En effet, Le système sarkosiste s’est délibérément axé sur la reprise du thème de l’aspect positif de la colonisation : ce sont la loi du 23 février 20O5, le discours du 7 février 2007à Toulon ou encore le discours du 26 juillet 2007 à Dakar. Et il n’a pas hésité à réhabiliter et honorer les mouvements nostalgiques de l’Algérie Française, de l’OAS. Je ne citerai que quelques exemples concrets :
-  En faisant défiler sur le mémorial du Quai Banly à Paris, depuis le 26 mars 2010, les noms de 47 victimes de la manifestation de la rue d’Isly, les considérant ainsi comme morts pour la France, il a confondu la notion de "morts pour la France" avec celle de "morts pour l’OAS, contre la France", morts pour avoir tenté de renverser la République.
-  Le 22 octobre 2011 une stèle a été inaugurée à l’intérieur de la caserne de formation des jeunes parachutistes à Pau. Cette stèle honore le Colonel Château-Jobert, ce résistant qui participa au putsch d’avril 1961 qui tenta de renverser la république, déserta pour rejoindre le Maquis de l’Ouarsenis de l’OAS. Ce militaire fut condamné à mort par contumace pour son activité OAS. Quel exemple pour les jeunes militaires !!!
-  Le 5 mai dernier, il éleva au grade de Chevalier de la légion d’honneur à titre militaire Jean-François Collin, le président de l’association Adimad-OAS, association qui revendique 1200 adhérents dont 750 condamnés pour leurs activités au sein de l’OAS. Le passé de ce personnage est éloquent : lieutenant, il participa au putsch d’avril 1961, organisa 2 attentats au nom de l’OAS au sein de l’Hôpital du Val de Grace contre Yves Le Tac. Quel déshonneur pour la République !!!

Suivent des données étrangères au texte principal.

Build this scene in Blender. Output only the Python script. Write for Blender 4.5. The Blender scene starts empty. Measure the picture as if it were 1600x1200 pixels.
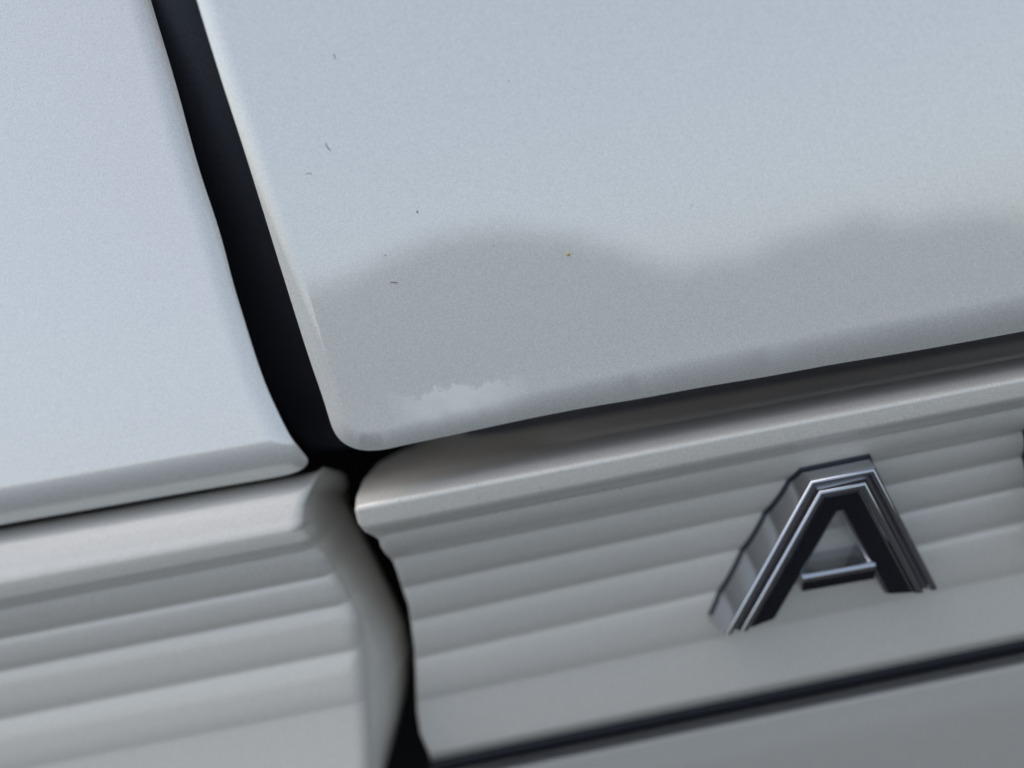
import bpy, bmesh, math, random
import numpy as np
from mathutils import Matrix, Vector

random.seed(7)
rng = np.random.default_rng(7)
SC = bpy.context.scene
COL = SC.collection
MM = 0.001
R_ = math.radians

# ------------------------------------------------------------------ camera
TILT = R_(12.0)                      # the tailgate skin leans back by this much
BASE_Z = 0.95                       # height of the photographed spot above the ground (m)
EX = np.array([1.0, 0.0, 0.0])                                   # along the car's width
EV = np.array([0.0, math.sin(TILT), math.cos(TILT)])             # up along the skin
EW = np.array([0.0, -math.cos(TILT), math.sin(TILT)])            # out of the skin
ORG = np.array([0.0, 0.0, BASE_Z])
HFOV = R_(60.0)
FPX = 800.0 / math.tan(HFOV / 2)
DIST = FPX * 0.09                   # mm
IV, IH, ROLL = R_(14.0), R_(4.0), R_(10.8)

_d = np.array([math.tan(IH), math.tan(IV), 1.0]); _d /= np.linalg.norm(_d)
CAM = _d * DIST                     # camera in (x, v, w) mm
FWD = -_d
_r0 = np.cross(FWD, np.array([0, 1.0, 0])); _r0 /= np.linalg.norm(_r0)
_u0 = np.cross(_r0, FWD)
CR = math.cos(ROLL) * _r0 - math.sin(ROLL) * _u0
CU = math.sin(ROLL) * _r0 + math.cos(ROLL) * _u0


def world(p):
    """(x, v, w) in mm on the car -> world metres"""
    p = np.asarray(p, float)
    return ORG + MM * (p[..., 0:1] * EX + p[..., 1:2] * EV + p[..., 2:3] * EW)


def wdir(d):
    return d[0] * EX + d[1] * EV + d[2] * EW


cam_d = bpy.data.cameras.new("camera")
cam = bpy.data.objects.new("camera", cam_d)
COL.objects.link(cam)
_R, _U, _B = wdir(CR), wdir(CU), -wdir(FWD)
M = Matrix(((_R[0], _U[0], _B[0], 0), (_R[1], _U[1], _B[1], 0), (_R[2], _U[2], _B[2], 0), (0, 0, 0, 1)))
M.translation = Vector(world(CAM))
cam.matrix_world = M
cam_d.sensor_width = 36.0
cam_d.angle = HFOV
cam_d.clip_start = 0.005
cam_d.clip_end = 500.0
cam_d.dof.use_dof = True
cam_d.dof.focus_distance = DIST * MM * 0.985
cam_d.dof.aperture_fstop = 5.8
SC.camera = cam

# ------------------------------------------------------------------ sky, sun, exposure
SUN_EL, SUN_AZ = R_(62.0), R_(300.0)      # azimuth measured from +Y, clockwise seen from above
wd = bpy.data.worlds.new("World")
SC.world = wd
wd.use_nodes = True
nt = wd.node_tree
nt.nodes.clear()
sky = nt.nodes.new("ShaderNodeTexSky")
sky.sky_type = 'NISHITA'
sky.sun_disc = False
sky.sun_elevation = SUN_EL
sky.sun_rotation = SUN_AZ
sky.air_density = 1.0
sky.dust_density = 3.0
sky.ozone_density = 1.0
bg = nt.nodes.new("ShaderNodeBackground")
bg.inputs["Strength"].default_value = 0.15
wo = nt.nodes.new("ShaderNodeOutputWorld")
hs = nt.nodes.new("ShaderNodeHueSaturation")      # thin high cloud: a paler blue than the clear sky
hs.inputs["Saturation"].default_value = 0.68
nt.links.new(sky.outputs[0], hs.inputs["Color"])
nt.links.new(hs.outputs[0], bg.inputs[0])
nt.links.new(bg.outputs[0], wo.inputs[0])

sl = bpy.data.lights.new("sun", 'SUN')
sl.energy = 0.5
sl.angle = R_(60)
sl.color = (1.0, 0.96, 0.9)
sun = bpy.data.objects.new("sun", sl)
COL.objects.link(sun)
_sd = Vector((math.sin(SUN_AZ) * math.cos(SUN_EL), math.cos(SUN_AZ) * math.cos(SUN_EL), math.sin(SUN_EL)))
sun.rotation_euler = _sd.to_track_quat('Z', 'Y').to_euler()
sun.location = (0, 0, 10)

SC.view_settings.view_transform = 'Standard'
SC.view_settings.look = 'None'
SC.view_settings.exposure = 0.94
SC.view_settings.gamma = 1.0
SC.cycles.max_bounces = 10
SC.cycles.glossy_bounces = 6
SC.cycles.caustics_reflective = True


# ------------------------------------------------------------------ helpers
def at(px, py, w):
    """pixel of the 1600x1200 photograph -> (x, v) on the plane w (mm) of the car"""
    d = FWD * FPX + CR * (px - 800.0) + CU * (600.0 - py)
    k = (w - CAM[2]) / d[2]
    p = CAM + d * k
    return np.array([p[0], p[1]])


def proj(x, v, w):
    q = np.array([x, v, w]) - CAM
    z = q @ FWD
    return 800.0 + FPX * (q @ CR) / z, 600.0 - FPX * (q @ CU) / z


def mesh_obj(name, verts, faces, mat, parent=None, smooth=True, normals=None):
    me = bpy.data.meshes.new(name)
    me.from_pydata([tuple(p) for p in verts], [], faces)
    me.validate()
    if smooth:
        me.polygons.foreach_set("use_smooth", [True] * len(me.polygons))
    if normals is not None:
        me.normals_split_custom_set_from_vertices([tuple(n) for n in normals])
    me.materials.append(mat)
    me.update()
    o = bpy.data.objects.new(name, me)
    COL.objects.link(o)
    if parent:
        o.parent = parent
    return o


def grid_faces(nr, nc, flip=False):
    f = []
    for i in range(nr - 1):
        for j in range(nc - 1):
            a, b, c, d = i * nc + j, i * nc + j + 1, (i + 1) * nc + j + 1, (i + 1) * nc + j
            f.append((a, d, c, b) if not flip else (a, b, c, d))
    return f


def grid_normals(P):
    du = np.gradient(P, axis=0)
    dv = np.gradient(P, axis=1)
    n = np.cross(dv, du)
    l = np.linalg.norm(n, axis=2, keepdims=True)
    return n / np.maximum(l, 1e-12)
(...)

D’autres exemples pourraient être donnés, démontrant que ce ne sont pas des "accidents" de parcours mais bien une politique délibérée, inquiétante, très inquiétante. Sans faire de parallèles excessifs, d’amalgames exagérés, la xénophobie d’état entretenue actuellement par le gouvernement sarkoziste doit mettre en vigilance tous les militants attachés aux droits de l’homme. Nous ne pouvons oublier que dans le passé, la stigmatisation, la désignation d’ennemis de l’intérieur : les juifs, les tziganes, les communistes, puis les Algériens ont conduit à des pogroms. Certes les reconduites de Roms à l’extérieur des nos frontières alors que ce sont des européens qui devraient donc avoir droit, sans aucune contestation, à une libre circulation au sein de l’Europe, ou des sans papiers pourchassés, d’une façon généralisée, maintenant, des étrangers (et je pense tout particulièrement aux comoriens) désignés comme des dangers… ces actes et propos guidés par un racisme institutionnalisé n’ont pas conduit à des exterminations, mais ils sont des tâches brunes sur l’image qu’avait eu longtemps la France comme un pays défendant les droits de l’homme.

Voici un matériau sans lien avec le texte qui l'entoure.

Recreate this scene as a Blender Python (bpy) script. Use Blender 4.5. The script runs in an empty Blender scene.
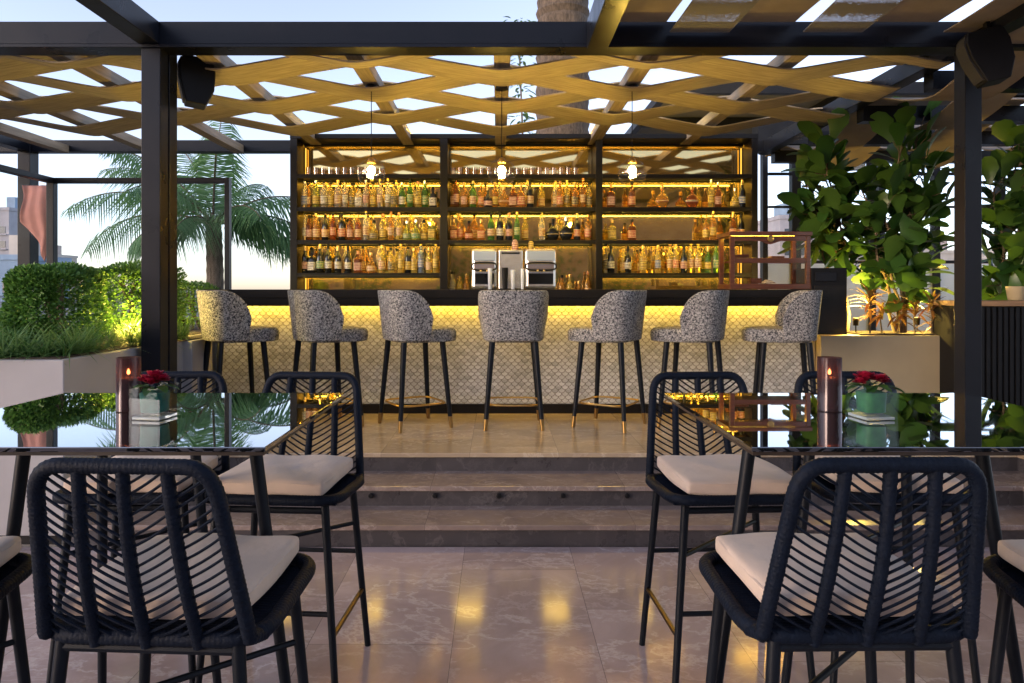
import bpy, math, random
from mathutils import Vector, Matrix, Euler
random.seed(7)
S = bpy.context.scene
COL = S.collection
R = math.radians
PI = math.pi

# ------------------------------------------------------------------ helpers
def lin(r, g, b):
    f = lambda c: (c/255/12.92) if c/255 <= .04045 else ((c/255+.055)/1.055)**2.4
    return (f(r), f(g), f(b))

class MB:
    """collects shapes, builds one mesh object"""
    def __init__(s): s.v = []; s.f = []; s.m = []; s.sm = []
    def add(s, vs, fs, mi=0, smooth=False):
        o = len(s.v); s.v += [tuple(p) for p in vs]
        for f in fs:
            s.f.append([i+o for i in f]); s.m.append(mi); s.sm.append(smooth)
        return s
    def box(s, x0, x1, y0, y1, z0, z1, mi=0):
        vs = [(x0,y0,z0),(x1,y0,z0),(x1,y1,z0),(x0,y1,z0),(x0,y0,z1),(x1,y0,z1),(x1,y1,z1),(x0,y1,z1)]
        return s.add(vs, [(0,3,2,1),(4,5,6,7),(0,1,5,4),(1,2,6,5),(2,3,7,6),(3,0,4,7)], mi)
    def cbox(s, c, d, mi=0):
        return s.box(c[0]-d[0]/2,c[0]+d[0]/2,c[1]-d[1]/2,c[1]+d[1]/2,c[2]-d[2]/2,c[2]+d[2]/2,mi)
    def bar(s, a, b, w, h, mi=0, up=(0,0,1)):
        a=Vector(a); b=Vector(b); d=(b-a).normalized(); u=Vector(up)
        sx=d.cross(u)
        if sx.length<1e-4: sx=Vector((1,0,0))
        sx.normalize(); uz=sx.cross(d).normalized()
        vs=[]
        for p in (a,b):
            for i,j in ((-1,-1),(1,-1),(1,1),(-1,1)):
                vs.append(p+sx*(i*w/2)+uz*(j*h/2))
        return s.add(vs,[(0,1,2,3),(7,6,5,4),(0,4,5,1),(1,5,6,2),(2,6,7,3),(3,7,4,0)],mi)
    def tube(s, pts, r, n=8, closed=False, mi=0, caps=True):
        pts=[Vector(p) for p in pts]; k=len(pts)
        rr = r if isinstance(r,(list,tuple)) else [r]*k
        tang=[]
        for i in range(k):
            if closed: t=pts[(i+1)%k]-pts[i-1]
            else: t=pts[min(i+1,k-1)]-pts[max(i-1,0)]
            tang.append(t.normalized())
        up=Vector((0,0,1)) if abs(tang[0].z)<.9 else Vector((1,0,0))
        nrm=(up-tang[0]*up.dot(tang[0])).normalized()
        vs=[]
        for i in range(k):
            t=tang[i]; nrm=(nrm-t*nrm.dot(t))
            nrm.normalize(); b=t.cross(nrm)
            for j in range(n):
                a=2*PI*j/n
                vs.append(pts[i]+(nrm*math.cos(a)+b*math.sin(a))*rr[i])
        fs=[]
        for i in range(k if closed else k-1):
            i2=(i+1)%k
            for j in range(n):
                j2=(j+1)%n
                fs.append((i*n+j,i*n+j2,i2*n+j2,i2*n+j))
        s.add(vs,fs,mi,True)
        if caps and not closed:
            o=len(s.v)-k*n
            s.f.append([o+j for j in range(n)][::-1]); s.m.append(mi); s.sm.append(False)
            s.f.append([o+(k-1)*n+j for j in range(n)]); s.m.append(mi); s.sm.append(False)
        return s
    def lathe(s, prof, n=16, c=(0,0,0), mi=0, smooth=True, sq=None):
        vs=[];k=len(prof)
        for r,z in prof:
            for j in range(n):
                a=2*PI*(j+.5)/n
                x,y=math.cos(a)*r,math.sin(a)*r
                if sq:   # squarish section
                    q=(abs(math.cos(a))**sq+abs(math.sin(a))**sq)**(-1/sq); x,y=x*q,y*q
                vs.append((c[0]+x,c[1]+y,c[2]+z))
        fs=[]
        for i in range(k-1):
            for j in range(n):
                j2=(j+1)%n
                fs.append((i*n+j,i*n+j2,(i+1)*n+j2,(i+1)*n+j))
        s.add(vs,fs,mi,smooth)
        o=len(s.v)-k*n
        if prof[0][0]>1e-5: s.f.append([o+j for j in range(n)][::-1]); s.m.append(mi); s.sm.append(False)
        if prof[-1][0]>1e-5: s.f.append([o+(k-1)*n+j for j in range(n)]); s.m.append(mi); s.sm.append(False)
        return s
    def prism(s, poly, z0, z1, mi=0, M=None):
        n=len(poly); M=M or Matrix()
        vs=[M@Vector((x,y,z0)) for x,y in poly]+[M@Vector((x,y,z1)) for x,y in poly]
        fs=[tuple(range(n))[::-1],tuple(range(n,2*n))]+[(i,(i+1)%n,n+(i+1)%n,n+i) for i in range(n)]
        return s.add(vs,fs,mi)
    def build(s, name, mats, parent=None, bevel=0, loc=None):
        me=bpy.data.meshes.new(name)
        me.from_pydata(s.v,[],s.f)
        if not isinstance(mats,(list,tuple)): mats=[mats]
        for m in mats: me.materials.append(m)
        me.polygons.foreach_set('material_index',s.m)
        me.polygons.foreach_set('use_smooth',s.sm)
        me.update()
        if any(s.sm) and name not in ('backrest','cushion','salmon_stand_in','foliage','frond','ground_cover','blossom','leaves'): me.set_sharp_from_angle(angle=R(42))
        o=bpy.data.objects.new(name,me); COL.objects.link(o)
        if parent: o.parent=parent
        if loc: o.location=loc
        if bevel:
            b=o.modifiers.new('bevel','BEVEL'); b.width=bevel; b.segments=2; b.limit_method='ANGLE'
            b.harden_normals=False
        return o

def tag(o,label=None,cat=None,group=None,kind=None):
    if label: o['label']=label
    if cat: o['category']=cat
    if group: o['group']=group
    if kind: o['kind']=kind
    return o
def empty(name,loc=(0,0,0),rz=0,**k):
    o=bpy.data.objects.new(name,None); COL.objects.link(o); o.location=loc; o.rotation_euler=(0,0,rz)
    o.empty_display_size=.1
    return tag(o,**k)
def copy_tree(o,parent=None):
    c=o.copy(); COL.objects.link(c)
    if parent: c.parent=parent
    for ch in list(o.children): copy_tree(ch,c)
    return c
ORD=['first','second','third','fourth','fifth','sixth','seventh','eighth','ninth','tenth','eleventh','twelfth','thirteenth','fourteenth','fifteenth','sixteenth','seventeenth','eighteenth','nineteenth','twentieth']

F=683.0; EYE=1.475
def PX(px,Y): return (px-498)/F*Y
def PZ(py,Y): return EYE-(py-290)/F*Y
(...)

Aussi, 50 ans après ce massacre perpétré dans notre capitale, massacre le plus important de toute l’Europe dans la répression d’une manifestation pacifique, il est plus que temps que les plus hautes autorités de l’Etat reconnaissent enfin la responsabilité de nos institutions à ce sujet, comme d’ailleurs pour le second crime d’état commis lui aussi dans la Capitale le 8 février 1962. Le Collectif Interviendra auprès du Président de la République et du Premier Ministre pour cela dans les prochains jours. Nous arrivons au cinquantenaire de la fin de la Guerre d’Algérie, il serait temps que touts les crimes contre l’humanité comme le colonialisme, ainsi que ceux commis avant et pendant les guerres coloniales du Vietnam, du Cameroun, de l’Algérie avec les tortures, les viols, les crevettes "Bigeard", les corvées de bois, les villages rasés au napalm… soient enfin reconnus comme tels et condamnés. En Algérie, en 2007, Monsieur Sarkozy, vous avez osé dire : "Les jeunes générations n’attendent pas de leurs dirigeants qu’ils se mortifient pour les erreurs passées". Quelle honte, quelle insulte pour les victimes !!! En effet, comment la France peut-elle être crédible, quand son Président, comme il y a quelques jours, s’est exprimé à l’étranger pour donner des leçons de Droits de l’Homme à la Turquie.

Il est indispensable que pour ce 50ème anniversaire de la fin de la Guerre d’Algérie, un vrai traité d’amitié, qui ne sente pas le pétrole ou le gaz, soit enfin mis en œuvre entre les peuples Algériens et Français, sur des bases claires, reconnaissant et condamnant toutes les exactions qui ont assombri le passé.

Par cet hommage aux victimes de ce 17 octobre 1961, pour qu’ils ne soient pas morts pour rien, disons Vive l’amitié entre nos deux peuples Algériens et Français.